Tal-ee Roberts is our tech maestro; he built the site and all it’s features. He’s a genius. Ken Marold designed it—we wanted to have the best looking and most user friendly tool for consumers to get clear info on products, and he really delivered. Peter Kray is our publisher and deals with our ad sales, along with Chris Van Leuven, who’s on contract for us. And I coordinate all our testers. Right now, we have 42 testers, and I’m recruiting more every other week or so. Each one is an independent freelancer who knows their particular niche very well, and each one came recommended by folks we respect. It’s shaping up to be a sort of All Star team of outdoor industry testers. The idea is that you should be able to come to the Gear Institute and no matter what you’re looking for, you’re going to get straight, objective advice from someone whose opinion is well respected.
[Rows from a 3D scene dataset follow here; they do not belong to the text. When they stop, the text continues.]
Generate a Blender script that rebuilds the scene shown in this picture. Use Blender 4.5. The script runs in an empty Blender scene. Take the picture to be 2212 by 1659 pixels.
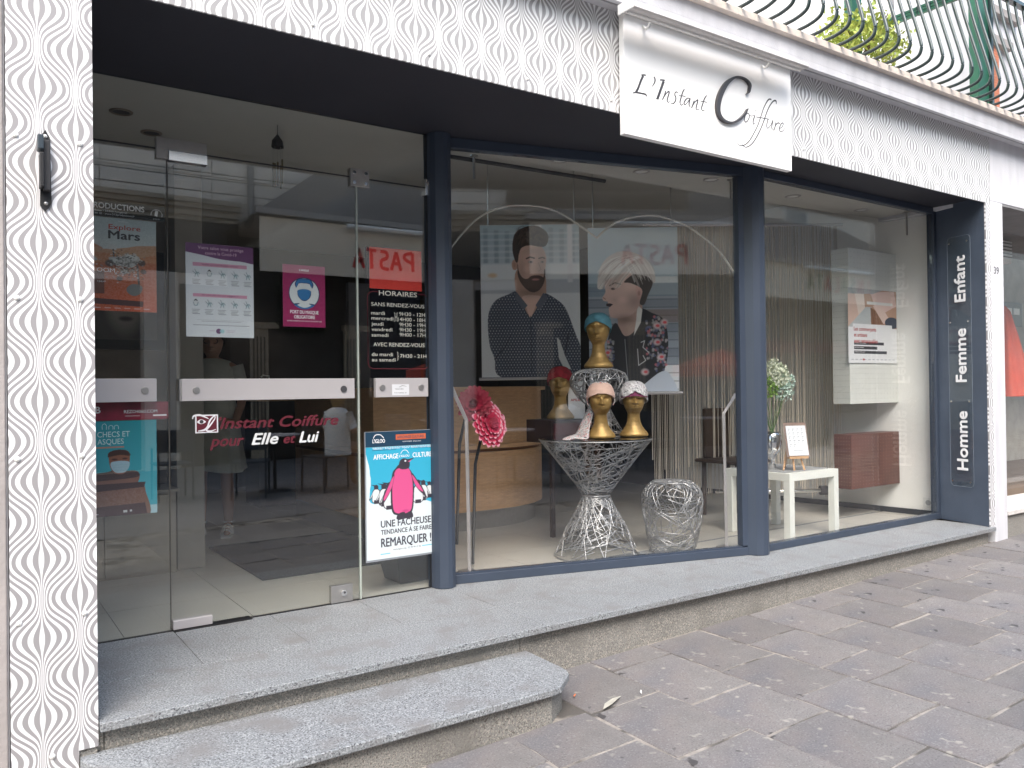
import bpy, bmesh, math, random
import numpy as np
from mathutils import Vector, Matrix
R = math.radians
rnd = random.Random(7)
scene = bpy.context.scene
col = scene.collection

# ------------------------------------------------------------------ camera
cam_d = bpy.data.cameras.new('camera')
cam = bpy.data.objects.new('camera', cam_d)
col.objects.link(cam)
yaw, pitch, roll = R(34.40999), R(0.3945), R(-0.73566)
f_ = Vector((math.sin(yaw) * math.cos(pitch), math.cos(yaw) * math.cos(pitch), math.sin(pitch)))
r_ = Vector((math.cos(yaw), -math.sin(yaw), 0)); u_ = r_.cross(f_)
cr, sr = math.cos(roll), math.sin(roll)
r2 = cr * r_ + sr * u_; u2 = -sr * r_ + cr * u_
M = Matrix((r2, u2, -f_)).transposed().to_4x4()
M.translation = Vector((0, -2.98748, 1.08))
cam.matrix_world = M
cam_d.sensor_width = 36.0
cam_d.lens = 1745.75 / 2212 * 36.0
cam_d.clip_start = 0.05
cam_d.clip_end = 500
scene.camera = cam

# ------------------------------------------------------------------ world, sun, exposure
SUN_EL, SUN_AZ = R(50), R(210)       # azimuth clockwise from +Y
w = bpy.data.worlds.new('World'); scene.world = w; w.use_nodes = True
nt = w.node_tree
sky = nt.nodes.new('ShaderNodeTexSky'); sky.sky_type = 'NISHITA'; sky.sun_disc = False
sky.sun_elevation = SUN_EL; sky.sun_rotation = SUN_AZ
sky.air_density = 1.6; sky.dust_density = 2.5; sky.ozone_density = 1.0
bg = nt.nodes['Background']; bg.inputs['Strength'].default_value = 0.15
nt.links.new(sky.outputs[0], bg.inputs['Color'])
sd = bpy.data.lights.new('sun', 'SUN'); sun = bpy.data.objects.new('sun', sd); col.objects.link(sun)
sd.energy = 1.5; sd.angle = R(40); sd.color = (1.0, 0.95, 0.89)
dv = Vector((math.sin(SUN_AZ) * math.cos(SUN_EL), math.cos(SUN_AZ) * math.cos(SUN_EL), math.sin(SUN_EL)))
sun.rotation_euler = dv.to_track_quat('Z', 'Y').to_euler()
scene.view_settings.view_transform = 'Standard'
scene.view_settings.look = 'None'
scene.view_settings.gamma = 1.0
scene.view_settings.use_curve_mapping = False
scene.view_settings.exposure = 1.55
scene.render.engine = 'CYCLES'
scene.cycles.transparent_max_bounces = 24
scene.cycles.max_bounces = 10
scene.cycles.diffuse_bounces = 5

# ------------------------------------------------------------------ materials
MT = {}
def nd(m, t, **kw):
    n = m.node_tree.nodes.new(t)
    for k, v in kw.items(): setattr(n, k, v)
    return n
def lk(m, a, b): m.node_tree.links.new(a, b)
def mat(name, c, rough=0.6, metal=0.0, vary=0.12, scale=8.0, bump=0.0, bscale=60.0, spec=0.5, rand=0.0, speck=None, aniso=None, coat=0.0):
    if name in MT: return MT[name]
    m = bpy.data.materials.new(name); m.use_nodes = True
    b = m.node_tree.nodes['Principled BSDF']
    b.inputs['Roughness'].default_value = rough; b.inputs['Metallic'].default_value = metal
    b.inputs['Specular IOR Level'].default_value = spec
    if coat: b.inputs['Coat Weight'].default_value = coat
    tc = nd(m, 'ShaderNodeTexCoord'); out = None
    no = nd(m, 'ShaderNodeTexNoise'); no.inputs['Scale'].default_value = scale; no.inputs['Detail'].default_value = 5
    if aniso:
        mp = nd(m, 'ShaderNodeMapping'); mp.inputs['Scale'].default_value = aniso
        lk(m, tc.outputs['Object'], mp.inputs['Vector']); lk(m, mp.outputs[0], no.inputs['Vector'])
    else: lk(m, tc.outputs['Object'], no.inputs['Vector'])
    mix = nd(m, 'ShaderNodeMix', data_type='RGBA')
    mix.inputs['A'].default_value = (*[x * (1 - vary) for x in c], 1)
    mix.inputs['B'].default_value = (*[min(1, x * (1 + vary)) for x in c], 1)
    mr = nd(m, 'ShaderNodeMapRange'); mr.inputs['From Min'].default_value = .3; mr.inputs['From Max'].default_value = .7
    lk(m, no.outputs['Fac'], mr.inputs['Value']); lk(m, mr.outputs[0], mix.inputs['Factor'])
    out = mix.outputs['Result']
    if speck:
        for cc, sc, lo, hi in speck:
            n2 = nd(m, 'ShaderNodeTexNoise'); n2.inputs['Scale'].default_value = sc; n2.inputs['Detail'].default_value = 2
            lk(m, tc.outputs['Object'], n2.inputs['Vector'])
            m2 = nd(m, 'ShaderNodeMapRange'); m2.inputs['From Min'].default_value = lo; m2.inputs['From Max'].default_value = hi
            lk(m, n2.outputs['Fac'], m2.inputs['Value'])
            mx = nd(m, 'ShaderNodeMix', data_type='RGBA'); mx.inputs['B'].default_value = (*cc, 1)
            lk(m, out, mx.inputs['A']); lk(m, m2.outputs[0], mx.inputs['Factor']); out = mx.outputs['Result']
    if rand:
        oi = nd(m, 'ShaderNodeObjectInfo'); hs = nd(m, 'ShaderNodeHueSaturation')
        m3 = nd(m, 'ShaderNodeMapRange'); m3.inputs['To Min'].default_value = 1 - rand; m3.inputs['To Max'].default_value = 1 + rand
        lk(m, oi.outputs['Random'], m3.inputs['Value']); lk(m, m3.outputs[0], hs.inputs['Value']); lk(m, out, hs.inputs['Color']); out = hs.outputs[0]
    lk(m, out, b.inputs['Base Color'])
    if bump:
        n4 = nd(m, 'ShaderNodeTexNoise'); n4.inputs['Scale'].default_value = bscale; n4.inputs['Detail'].default_value = 6
        lk(m, tc.outputs['Object'], n4.inputs['Vector'])
        bp = nd(m, 'ShaderNodeBump'); bp.inputs['Strength'].default_value = bump; bp.inputs['Distance'].default_value = .004
        lk(m, n4.outputs['Fac'], bp.inputs['Height']); lk(m, bp.outputs[0], b.inputs['Normal'])
    MT[name] = m
    return m
def emis(name, c, s):
    m = mat(name, c); b = m.node_tree.nodes['Principled BSDF']
    b.inputs['Emission Color'].default_value = (*c, 1); b.inputs['Emission Strength'].default_value = s
    return m
def glass_mat(name, f0, tint=(.97, .985, .98)):
    m = bpy.data.materials.new(name); m.use_nodes = True; N = m.node_tree.nodes
    N.remove(N['Principled BSDF']); o = N['Material Output']
    tr = nd(m, 'ShaderNodeBsdfTransparent'); tr.inputs[0].default_value = (*tint, 1)
    gl = nd(m, 'ShaderNodeBsdfGlossy'); gl.inputs['Roughness'].default_value = 0.0
    ge = nd(m, 'ShaderNodeNewGeometry'); d = nd(m, 'ShaderNodeVectorMath', operation='DOT_PRODUCT')
    lk(m, ge.outputs['Incoming'], d.inputs[0]); lk(m, ge.outputs['Normal'], d.inputs[1])
    a = nd(m, 'ShaderNodeMath', operation='ABSOLUTE'); lk(m, d.outputs['Value'], a.inputs[0])
    s = nd(m, 'ShaderNodeMath', operation='SUBTRACT'); s.inputs[0].default_value = 1; lk(m, a.outputs[0], s.inputs[1])
    p = nd(m, 'ShaderNodeMath', operation='POWER'); p.inputs[1].default_value = 5; lk(m, s.outputs[0], p.inputs[0])
    k = nd(m, 'ShaderNodeMath', operation='MULTIPLY_ADD'); k.inputs[1].default_value = 1 - f0; k.inputs[2].default_value = f0
    lk(m, p.outputs[0], k.inputs[0])
    mx = nd(m, 'ShaderNodeMixShader'); lk(m, k.outputs[0], mx.inputs[0]); lk(m, tr.outputs[0], mx.inputs[1]); lk(m, gl.outputs[0], mx.inputs[2])
    lk(m, mx.outputs[0], o.inputs['Surface']); MT[name] = m
    return m

granite = mat('granite_top', (.225, .238, .247), .5, vary=.07, scale=3, speck=[((.38, .395, .41), 140, .50, .61), ((.08, .08, .09), 150, .555, .63), ((.20, .195, .195), 7, .5, .8)], bump=.15, bscale=200)
granite_r = mat('granite_riser', (.225, .22, .205), .65, vary=.12, scale=4, speck=[((.38, .35, .31), 160, .50, .62), ((.09, .075, .065), 175, .555, .65), ((.17, .16, .145), 3, .58, .85)], bump=.25, bscale=200)
stone = mat('porphyry_stone', (.182, .168, .160), .8, vary=.16, scale=7, bump=.5, bscale=50, rand=.14, speck=[((.195, .160, .148), 1.7, .54, .72), ((.15, .143, .148), 2.6, .50, .72), ((.225, .215, .21), 130, .54, .68), ((.12, .113, .11), 145, .56, .68), ((.30, .28, .25), 16, .66, .74), ((.06, .055, .055), 10, .70, .73)])
mortar = mat('mortar', (.29, .26, .23), .95, vary=.3, scale=14, bump=.8, bscale=90, speck=[((.10, .09, .08), 6, .50, .62)])
navy = mat('navy_aluminium', (.042, .056, .084), .38, vary=.08, scale=3, bump=.04)
navy_wall = mat('navy_render', (.075, .096, .135), .55, vary=.10, scale=5, bump=.35, bscale=140)
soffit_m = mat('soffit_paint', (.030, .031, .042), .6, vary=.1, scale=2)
white_p = mat('white_render', (.60, .60, .63), .8, vary=.09, scale=1.6, aniso=(6, 6, 1), bump=.35, bscale=120)
white_s = mat('sign_white', (.90, .89, .88), .45, vary=.015, scale=3)
marble = mat('marble_lip', (.72, .64, .57), .6, vary=.08, scale=12)
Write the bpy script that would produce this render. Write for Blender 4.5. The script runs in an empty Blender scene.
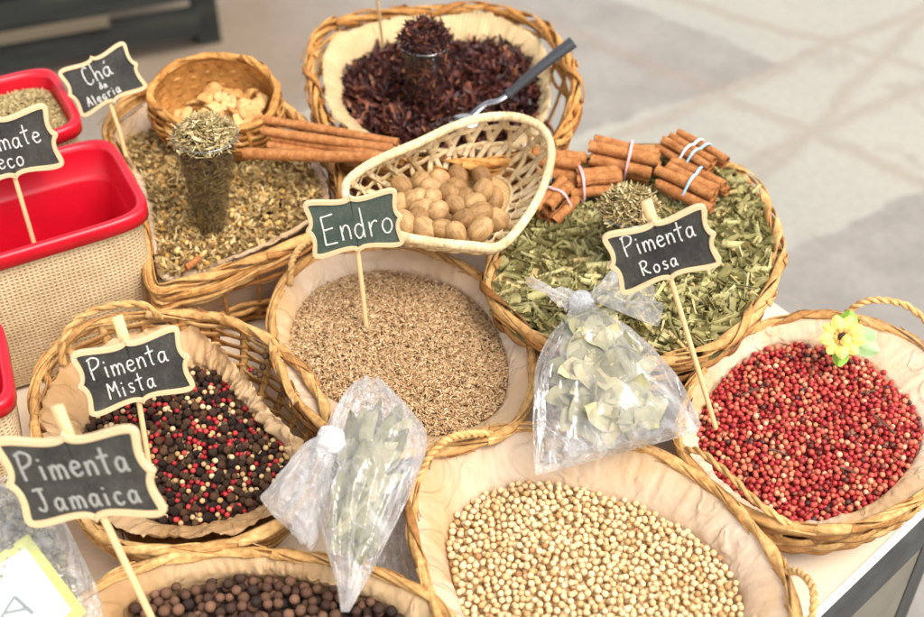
import bpy, math, random
import numpy as np
R = math.radians
rs = np.random.RandomState(7)
random.seed(7)
SC = bpy.context.scene
COL = SC.collection

# ------------------------------------------------------------------ camera
CAM = np.array([0.0, 0.0, 1.70]); PITCH = R(42.0); FPX = 1283.0; CX, CY = 462.0, 308.5
CP, SP = math.cos(PITCH), math.sin(PITCH)
def ray(px, py):
    u = (px - CX) / FPX; v = (CY - py) / FPX
    return np.array([u, CP + v * SP, -SP + v * CP])
def P(px, py, z):                       # where the sight line through a photo point meets height z
    d = ray(px, py); return CAM + d * ((z - CAM[2]) / d[2])
def PT(px, py, t):
    return CAM + ray(px, py) * t
def PY(px, py, y):                      # ... meets the upright plane at distance y
    d = ray(px, py); return CAM + d * (y / d[1])
def proj(p):
    p = np.asarray(p, float) - CAM
    t = p[..., 1] * CP - p[..., 2] * SP
    return np.stack([CX + FPX * p[..., 0] / t, CY - FPX * (p[..., 1] * SP + p[..., 2] * CP) / t, t], -1)

# ------------------------------------------------------------------ small maths
_T = np.random.RandomState(3).rand(32, 32, 32)
def vn(p):                              # smooth value noise 0..1
    p = np.asarray(p, float); i = np.floor(p).astype(int); f = p - i; f = f * f * (3 - 2 * f)
    r = 0
    for a in (0, 1):
        for b in (0, 1):
            for c in (0, 1):
                w = (f[..., 0] if a else 1 - f[..., 0]) * (f[..., 1] if b else 1 - f[..., 1]) * (f[..., 2] if c else 1 - f[..., 2])
                r = r + w * _T[(i[..., 0] + a) % 32, (i[..., 1] + b) % 32, (i[..., 2] + c) % 32]
    return r
def fbm(p, o=3):
    p = np.asarray(p, float); r = 0; a = 1; s = 0
    for k in range(o):
        r = r + a * vn(p * 2 ** k + 7.3 * k); s += a; a *= .5
    return r / s
def cat(pts, n, closed=False):          # Catmull-Rom through pts, n samples
    pts = np.asarray(pts, float); m = len(pts)
    if m == 2 and not closed: return pts[0] + (pts[1] - pts[0]) * np.linspace(0, 1, n)[:, None]
    k = m if closed else m - 1
    t = np.linspace(0, k, n, endpoint=not closed); i = np.minimum(t.astype(int), k - 1); f = (t - i)[:, None]
    if closed: g = lambda j: pts[j % m]
    else:
        ext = np.vstack([2 * pts[0] - pts[1], pts, 2 * pts[-1] - pts[-2]]); g = lambda j: ext[np.clip(j + 1, 0, m + 1)]
    p0, p1, p2, p3 = g(i - 1), g(i), g(i + 1), g(i + 2)
    return .5 * (2 * p1 + (p2 - p0) * f + (2 * p0 - 5 * p1 + 4 * p2 - p3) * f ** 2 + (3 * p1 - p0 - 3 * p2 + p3) * f ** 3)
def unit(v):
    v = np.asarray(v, float); return v / np.maximum(np.linalg.norm(v, axis=-1, keepdims=True), 1e-12)
def rot(n, tilt=.4, rs=rs, normal=None):   # n rotation matrices: random heading, limited tilt
    a = rs.rand(n) * 2 * np.pi; b = rs.randn(n) * tilt; c = rs.randn(n) * tilt
    def M(ang, ax):
        m = np.zeros((n, 3, 3)); i, j = [(1, 2), (0, 2), (0, 1)][ax]
        m[:, ax, ax] = 1; m[:, i, i] = np.cos(ang); m[:, j, j] = np.cos(ang); m[:, i, j] = -np.sin(ang); m[:, j, i] = np.sin(ang); return m
    r = M(a, 2) @ M(b, 0) @ M(c, 1)
    return r

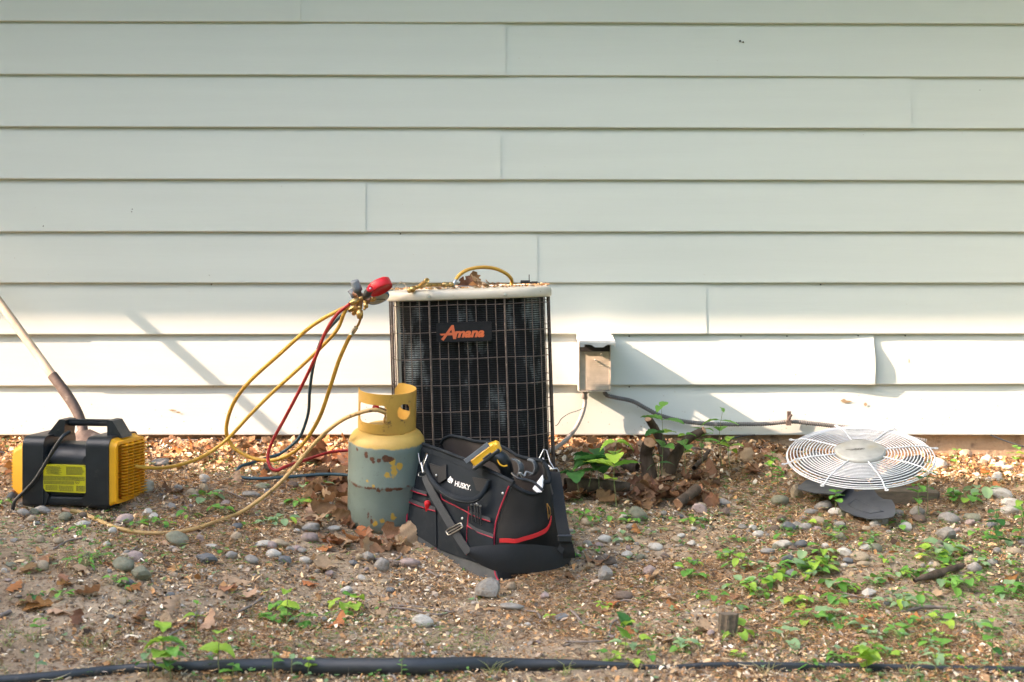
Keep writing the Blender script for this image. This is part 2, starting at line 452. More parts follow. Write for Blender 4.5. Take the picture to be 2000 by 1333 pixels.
# ------------------------------------------------------------------ more materials
M['cream'] = mat('cream_enamel', (.52, .485, .40, 1), (.44, .40, .32, 1), scale=9, rough=.38, c3=(.22, .14, .08, 1), s3=55, t3=(.68, .76), bump=.0004, bscale=40)
M['wire'] = mat('wire_coated', (.12, .09, .075, 1), (.08, .06, .048, 1), scale=60, rough=.6, c3=(.26, .19, .15, 1), s3=35)
M['black_void'] = mat('dark_inside', (.012, .012, .012, 1), rough=.9)
M['zinc'] = mat('zinc_screw', (.55, .56, .56, 1), rough=.35, metal=.9)
M['steel'] = mat('bright_steel', (.62, .62, .60, 1), (.4, .4, .38, 1), scale=40, rough=.28, metal=1)
M['brass'] = mat('brass', (.62, .42, .16, 1), (.42, .27, .10, 1), scale=60, rough=.36, metal=.95, c3=(.25, .17, .08, 1), s3=40)
M['copper'] = mat('worn_bronze', (.42, .22, .12, 1), (.28, .15, .09, 1), scale=60, rough=.4, metal=.8)
M['badge'] = mat('badge_black', (.006, .007, .009, 1), (.012, .012, .014, 1), scale=50, rough=.5, spec=.25, c3=(.12, .1, .08, 1), s3=120, t3=(.68, .75))
M['badge_orange'] = mat('badge_orange', (.62, .13, .035, 1), (.5, .11, .04, 1), rough=.5)
M['red_rubber'] = mat('red_rubber', (.60, .012, .020, 1), (.45, .012, .018, 1), scale=20, rough=.42, spec=.4)
M['blue_rubber'] = mat('blue_rubber', (.010, .16, .34, 1), (.012, .12, .26, 1), scale=20, rough=.45)
M['grey_plastic'] = mat('grey_plastic', (.16, .18, .20, 1), (.12, .135, .15, 1), scale=40, rough=.5, c3=(.3, .28, .25, 1), s3=60, t3=(.62, .8))
M['black_plastic'] = mat('black_plastic', (.008, .011, .014, 1), (.015, .019, .023, 1), scale=14, rough=.38, spec=.45, c3=(.12, .105, .09, 1), s3=9, t3=(.55, .85), bump=.0004, bscale=250)
M['yellow_plastic'] = mat('yellow_plastic', (.84, .40, .008, 1), (.76, .35, .008, 1), scale=12, rough=.45, c3=(.45, .24, .05, 1), s3=26, t3=(.64, .8))
M['label_yellow'] = mat('label_yellow', (.50, .46, .010, 1), (.44, .40, .010, 1), scale=30, rough=.4)
M['print'] = mat('label_print', (.05, .05, .02, 1), rough=.6)
M['yellow_hose'] = mat('yellow_hose', (.60, .34, .04, 1), (.46, .25, .035, 1), scale=20, rough=.42, c3=(.22, .14, .05, 1), s3=70, t3=(.6, .72), spec=.5)
M['tan_hose'] = mat('dirty_tan_hose', (.52, .33, .12, 1), (.38, .24, .09, 1), scale=12, rough=.5, c3=(.12, .075, .035, 1), s3=60, t3=(.6, .7))
M['red_hose'] = mat('red_hose', (.42, .022, .022, 1), (.28, .018, .018, 1), scale=20, rough=.45)
M['blue_hose'] = mat('blue_hose', (.018, .055, .075, 1), (.03, .07, .09, 1), scale=20, rough=.45)
M['glass_face'] = mat('gauge_face', (.42, .42, .40, 1), (.3, .3, .28, 1), scale=40, rough=.25)

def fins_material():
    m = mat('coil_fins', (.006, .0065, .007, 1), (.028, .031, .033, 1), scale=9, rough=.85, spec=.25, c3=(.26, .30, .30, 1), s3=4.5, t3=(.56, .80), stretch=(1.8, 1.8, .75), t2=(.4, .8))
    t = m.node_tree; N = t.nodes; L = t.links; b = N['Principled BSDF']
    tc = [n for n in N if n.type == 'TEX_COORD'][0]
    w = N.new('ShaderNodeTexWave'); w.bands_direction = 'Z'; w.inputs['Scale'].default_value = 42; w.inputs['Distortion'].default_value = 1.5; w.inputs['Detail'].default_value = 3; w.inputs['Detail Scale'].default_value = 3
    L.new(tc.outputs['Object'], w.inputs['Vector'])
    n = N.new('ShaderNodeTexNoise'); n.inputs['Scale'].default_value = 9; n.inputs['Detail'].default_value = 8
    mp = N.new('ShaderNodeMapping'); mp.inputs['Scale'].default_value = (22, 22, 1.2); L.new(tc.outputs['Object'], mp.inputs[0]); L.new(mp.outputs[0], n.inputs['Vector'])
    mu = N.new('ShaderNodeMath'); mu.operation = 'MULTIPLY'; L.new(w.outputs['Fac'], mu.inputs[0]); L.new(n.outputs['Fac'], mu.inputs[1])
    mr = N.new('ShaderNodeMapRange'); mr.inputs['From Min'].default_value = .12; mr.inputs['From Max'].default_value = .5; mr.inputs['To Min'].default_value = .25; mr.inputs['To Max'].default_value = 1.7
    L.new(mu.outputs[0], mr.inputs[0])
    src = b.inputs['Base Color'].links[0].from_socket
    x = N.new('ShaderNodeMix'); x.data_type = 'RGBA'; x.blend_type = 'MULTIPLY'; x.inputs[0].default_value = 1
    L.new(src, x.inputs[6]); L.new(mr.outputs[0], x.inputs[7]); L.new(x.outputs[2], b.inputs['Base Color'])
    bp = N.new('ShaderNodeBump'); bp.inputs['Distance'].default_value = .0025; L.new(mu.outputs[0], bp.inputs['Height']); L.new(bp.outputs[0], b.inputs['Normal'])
    return m
M['fins'] = fins_material()

def text_mesh(body, size=1.0, extrude=.01, offset=0.0, shear=0.0):
    c = bpy.data.curves.new('t', 'FONT'); c.body = body; c.size = size; c.extrude = extrude; c.offset = offset; c.shear = shear; c.resolution_u = 3
    o = bpy.data.objects.new('t', c); COL.objects.link(o); dg = bpy.context.evaluated_depsgraph_get(); dg.update()
    me = bpy.data.meshes.new_from_object(o.evaluated_get(dg)); bpy.data.objects.remove(o)
    vs = [v.co.copy() for v in me.vertices]; fs = [tuple(p.vertices) for p in me.polygons]; bpy.data.meshes.remove(me); bpy.data.curves.remove(c)
    return vs, fs

def rsq(hw, hd, r, n=10):
    """rounded square loop, n points on each corner arc"""
    out = []
    for q, (sx, sy) in enumerate(((1, -1), (1, 1), (-1, 1), (-1, -1))):
        for k in range(n + 1):
            a = -math.pi / 2 + math.pi / 2 * (q + k / n)
            out.append((sx * (hw - r) + r * math.cos(a), sy * (hd - r) + r * math.sin(a)))
    return out
def resample(loop, n):
    pts = [Vector((x, y, 0)) for x, y in loop]; pts.append(pts[0]); L = [0]
    for a, b in zip(pts, pts[1:]): L.append(L[-1] + (b - a).length)
    out = []; j = 0
    for i in range(n):
        s = L[-1] * i / n
        while L[j + 1] < s: j += 1
        out.append(pts[j].lerp(pts[j + 1], (s - L[j]) / max(1e-9, L[j + 1] - L[j])))
    return out, L[-1]

# ------------------------------------------------------------------ air conditioner
ACX, ACY, ACZ, HW, HR = -.128, -.545, -.04, .277, .135
ac = empty('air_conditioner', (ACX, ACY, ACZ), 'old square outdoor air conditioner with wire grille and orange lettered badge, leaning by the wall', 'air conditioner')
ac.rotation_euler = (0, math.radians(-1.8), 0)
ACM = Matrix.LocRotScale(ac.location, ac.rotation_euler, Vector((1, 1, 1)))
def local(mb, name, m, parent, **k):
    """part given in the thing's own coordinates"""
    o = bpy.data.objects.new(name, mb.mesh(name, m)); return link(o, parent, **k)
def ringrows(rows, r0=HR):
    return [[(p.x, p.y, z) for p in resample(rsq(hw, hw, max(.02, r0 + hw - HW)), 96)[0]] for hw, z in rows]
mb = MB(); mb.grid(ringrows([(HW - .022, -.04), (HW - .022, .15), (HW - .022, .3), (HW - .022, .45), (HW - .022, .606)]), True, True)
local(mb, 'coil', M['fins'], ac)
mb = MB(); mb.grid(ringrows([(HW - .02, -.12), (HW + .002, -.12), (HW + .003, -.04), (HW - .01, -.036), (HW - .03, -.036)]), False, True)
local(mb, 'base_pan', M['wire'], ac)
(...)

Is the Gear Institute working to be the Consumer Reports of gear? 

In a lot of ways, yes. We are totally inspired by their approach. Outdoor gear buyers invest heavily in their gear, and sometimes put their lives on it, and they deserve an organization like Consumer Reports that is totally objective and only concerned with helping them make smart gear choices. There are some differences—for example, Gear Institute has to sell ads to support our site, but we take a strict, old school journalism approach to separating editorial from advertising interests. Our reports come straight from our independent testers, and our advertisers know they can’t influence those reports. 

In your lifetime, how many products have you reviewed? 

More than I can count. I was at Outside magazine for 6 years, doing a lot of gear stories. I spent years testing gear of all sorts, so I have a good sense of how most of the technology works. But these days, I leave the testing mostly to our crew, who can focus on one niche at a time. 

What's the worst piece of gear you've ever reviewed? Did that review see the light of day? 

Oh man, there’s been a bunch. Some companies make the silliest stuff. But junk isn’t really worth anyone’s time. We’ll give it a fair shake, but with so many products to choose from, we usually invest our time in stuff we can recommend for someone, rather than to just publish an alert that some product no one has heard of isn’t up to snuff. But if we take the time to review a major, production-line product, and it falls apart, we’ll definitely publish the results. 

What's the difference between a "good" gear expert and a "bad" gear expert? 

There’s a lot. But mainly a “good” gear expert is able to step outside of his or her own biases and help explain the product’s strengths and weaknesses objectively—so any buyer can understand its strengths and weaknesses, and make their own decision. “Bad” gear experts are usually just folks whose opinion on a product is a reflection of their own personal tastes. A good gear expert has seen enough product to know who will love the product, who will hate it, and how it compares to other products like it. They speak for everyone, not just for themselves. 

Are you getting pushback from companies about being "too honest"? 

No. The opposite actually. What we hear on the trade show floor is a lot of encouragement, and almost gratitude for finally filling this gap. People want something real. I think it’s a bigger shift in marketing strategies that social media is helping bringing about. It’s all about authenticity. With so many people voting with their “Like” and “Share” buttons, it’s clear that people mostly respond to what they believe in. And you don’t stand a chance if you’re not credible. So I think it’s sort of an old-school, out of touch mindset to say “give us a glowing review or we’ll never work with you again.” But the responsibility goes both ways—whether we praise a product or criticize it, the goal is always the same: be fair, be thorough, and let the evidence do the talking. We don’t expect marketers to love every one of our reviews. But we do hope our testers have earned their respect. The good thing is that most of the products in this industry are really good—they do what they’re supposed to do without a lot of sacrifices—and so it’s rare that we have to call something out. 

Are you ever disappointed when you don't get pushback from companies about being "too honest"? 

Funny question—no. We’re not gunning for a fight. We’re just having a great time.